We have not see the Al Gore movie “An Inconvenient Truth” though it’s on our “should probably rent” list. Gail saw some snippets of it somewhere recently and the bit about the polar icecaps melting which is causing polar bears to drown (i.e. this is not one of these “If we’re not careful, this could happen” things, it is happening) really struck a nerve with her. She went out the next day and bought some of the fluorescent (“spirally”) light bulbs to use in some of our most-often-used lights. One of our problems is that many of our light fixtures use unusual-sized light bulbs, which are not yet available in fluorescent models.
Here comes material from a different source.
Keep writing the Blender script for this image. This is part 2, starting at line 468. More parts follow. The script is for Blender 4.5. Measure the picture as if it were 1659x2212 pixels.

I’ve read about people who install solar panels on their roof or build wind turbines in their backyard and use those to power their houses. Some are even able to remove themselves from the power grid completely. However, the initial cost of buying the necessary hardware is very cost-prohibitive. From what I’ve read, it costs thousands to install this stuff, and then takes upwards of 20 years before the initial costs are recovered in savings due to lower energy bills. I’d love to do this for the good of the environment, but I just don’t have an extra few thousand dollars sitting around, and therefore I cannot justify it.

I’m willing to do my part, and I certainly understand the logic of “one person doesn’t make much of a difference but if everyone does a little bit, the cumulative change can be significant”. But it sounds to me that unless government steps up and forces the worst offenders to clean themselves up (or at least makes it economically advantageous to do so), I kind of feel like any changes I make in my home are meaningless.